• **DIRECTIONS FOR THIS TASK**
Copy each line exactly. Leave nothing out.

----

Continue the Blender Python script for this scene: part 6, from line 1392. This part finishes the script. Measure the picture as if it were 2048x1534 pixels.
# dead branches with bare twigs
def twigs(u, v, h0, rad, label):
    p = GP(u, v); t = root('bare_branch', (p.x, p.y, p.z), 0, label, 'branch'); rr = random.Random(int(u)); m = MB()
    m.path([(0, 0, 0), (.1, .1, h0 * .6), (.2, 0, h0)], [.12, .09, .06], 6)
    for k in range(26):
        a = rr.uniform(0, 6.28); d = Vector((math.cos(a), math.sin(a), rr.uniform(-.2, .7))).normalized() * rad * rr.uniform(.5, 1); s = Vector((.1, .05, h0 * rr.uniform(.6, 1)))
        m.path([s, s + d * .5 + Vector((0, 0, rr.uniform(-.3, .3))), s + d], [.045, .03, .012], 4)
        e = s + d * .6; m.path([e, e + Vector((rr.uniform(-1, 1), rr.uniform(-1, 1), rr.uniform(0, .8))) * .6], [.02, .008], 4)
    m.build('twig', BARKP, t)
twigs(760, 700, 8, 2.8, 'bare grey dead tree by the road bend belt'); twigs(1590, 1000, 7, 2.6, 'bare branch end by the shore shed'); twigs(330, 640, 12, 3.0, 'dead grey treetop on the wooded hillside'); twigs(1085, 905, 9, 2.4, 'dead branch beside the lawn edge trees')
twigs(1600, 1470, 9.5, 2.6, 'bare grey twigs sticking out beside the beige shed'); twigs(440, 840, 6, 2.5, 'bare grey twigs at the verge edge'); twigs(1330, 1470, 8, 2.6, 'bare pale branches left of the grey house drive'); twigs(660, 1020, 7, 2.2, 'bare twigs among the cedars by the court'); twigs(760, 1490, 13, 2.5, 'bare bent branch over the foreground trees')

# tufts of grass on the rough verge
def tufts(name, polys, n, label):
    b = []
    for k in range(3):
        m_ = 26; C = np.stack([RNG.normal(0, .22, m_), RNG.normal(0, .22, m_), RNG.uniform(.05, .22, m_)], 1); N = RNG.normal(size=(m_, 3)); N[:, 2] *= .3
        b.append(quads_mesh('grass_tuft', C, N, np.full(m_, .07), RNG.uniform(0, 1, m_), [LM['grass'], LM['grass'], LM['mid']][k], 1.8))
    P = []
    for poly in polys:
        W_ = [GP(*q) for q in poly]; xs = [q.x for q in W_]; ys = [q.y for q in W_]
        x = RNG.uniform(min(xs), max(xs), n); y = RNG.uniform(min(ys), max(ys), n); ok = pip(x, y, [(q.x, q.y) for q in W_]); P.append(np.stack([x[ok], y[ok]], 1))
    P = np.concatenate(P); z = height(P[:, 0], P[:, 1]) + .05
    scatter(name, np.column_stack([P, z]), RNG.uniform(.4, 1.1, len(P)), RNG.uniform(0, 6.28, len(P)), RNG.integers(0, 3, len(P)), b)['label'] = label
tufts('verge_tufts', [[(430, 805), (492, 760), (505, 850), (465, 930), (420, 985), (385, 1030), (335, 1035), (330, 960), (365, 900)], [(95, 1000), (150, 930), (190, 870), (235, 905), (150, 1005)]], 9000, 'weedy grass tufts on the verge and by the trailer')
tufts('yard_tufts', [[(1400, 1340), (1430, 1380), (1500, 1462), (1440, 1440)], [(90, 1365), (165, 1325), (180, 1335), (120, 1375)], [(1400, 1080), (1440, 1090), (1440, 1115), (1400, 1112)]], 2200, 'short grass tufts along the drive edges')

----

• **THE OUTPUT**
Continue the Blender Python script for this scene: part 6, from line 1392. This part finishes the script. Measure the picture as if it were 2048x1534 pixels.
# dead branches with bare twigs
def twigs(u, v, h0, rad, label):
    p = GP(u, v); t = root('bare_branch', (p.x, p.y, p.z), 0, label, 'branch'); rr = random.Random(int(u)); m = MB()
    m.path([(0, 0, 0), (.1, .1, h0 * .6), (.2, 0, h0)], [.12, .09, .06], 6)
    for k in range(26):
        a = rr.uniform(0, 6.28); d = Vector((math.cos(a), math.sin(a), rr.uniform(-.2, .7))).normalized() * rad * rr.uniform(.5, 1); s = Vector((.1, .05, h0 * rr.uniform(.6, 1)))
        m.path([s, s + d * .5 + Vector((0, 0, rr.uniform(-.3, .3))), s + d], [.045, .03, .012], 4)
        e = s + d * .6; m.path([e, e + Vector((rr.uniform(-1, 1), rr.uniform(-1, 1), rr.uniform(0, .8))) * .6], [.02, .008], 4)
    m.build('twig', BARKP, t)
twigs(760, 700, 8, 2.8, 'bare grey dead tree by the road bend belt'); twigs(1590, 1000, 7, 2.6, 'bare branch end by the shore shed'); twigs(330, 640, 12, 3.0, 'dead grey treetop on the wooded hillside'); twigs(1085, 905, 9, 2.4, 'dead branch beside the lawn edge trees')
twigs(1600, 1470, 9.5, 2.6, 'bare grey twigs sticking out beside the beige shed'); twigs(440, 840, 6, 2.5, 'bare grey twigs at the verge edge'); twigs(1330, 1470, 8, 2.6, 'bare pale branches left of the grey house drive'); twigs(660, 1020, 7, 2.2, 'bare twigs among the cedars by the court'); twigs(760, 1490, 13, 2.5, 'bare bent branch over the foreground trees')

# tufts of grass on the rough verge
def tufts(name, polys, n, label):
    b = []
    for k in range(3):
        m_ = 26; C = np.stack([RNG.normal(0, .22, m_), RNG.normal(0, .22, m_), RNG.uniform(.05, .22, m_)], 1); N = RNG.normal(size=(m_, 3)); N[:, 2] *= .3
        b.append(quads_mesh('grass_tuft', C, N, np.full(m_, .07), RNG.uniform(0, 1, m_), [LM['grass'], LM['grass'], LM['mid']][k], 1.8))
    P = []
    for poly in polys:
        W_ = [GP(*q) for q in poly]; xs = [q.x for q in W_]; ys = [q.y for q in W_]
        x = RNG.uniform(min(xs), max(xs), n); y = RNG.uniform(min(ys), max(ys), n); ok = pip(x, y, [(q.x, q.y) for q in W_]); P.append(np.stack([x[ok], y[ok]], 1))
    P = np.concatenate(P); z = height(P[:, 0], P[:, 1]) + .05
    scatter(name, np.column_stack([P, z]), RNG.uniform(.4, 1.1, len(P)), RNG.uniform(0, 6.28, len(P)), RNG.integers(0, 3, len(P)), b)['label'] = label
tufts('verge_tufts', [[(430, 805), (492, 760), (505, 850), (465, 930), (420, 985), (385, 1030), (335, 1035), (330, 960), (365, 900)], [(95, 1000), (150, 930), (190, 870), (235, 905), (150, 1005)]], 9000, 'weedy grass tufts on the verge and by the trailer')
tufts('yard_tufts', [[(1400, 1340), (1430, 1380), (1500, 1462), (1440, 1440)], [(90, 1365), (165, 1325), (180, 1335), (120, 1375)], [(1400, 1080), (1440, 1090), (1440, 1115), (1400, 1112)]], 2200, 'short grass tufts along the drive edges')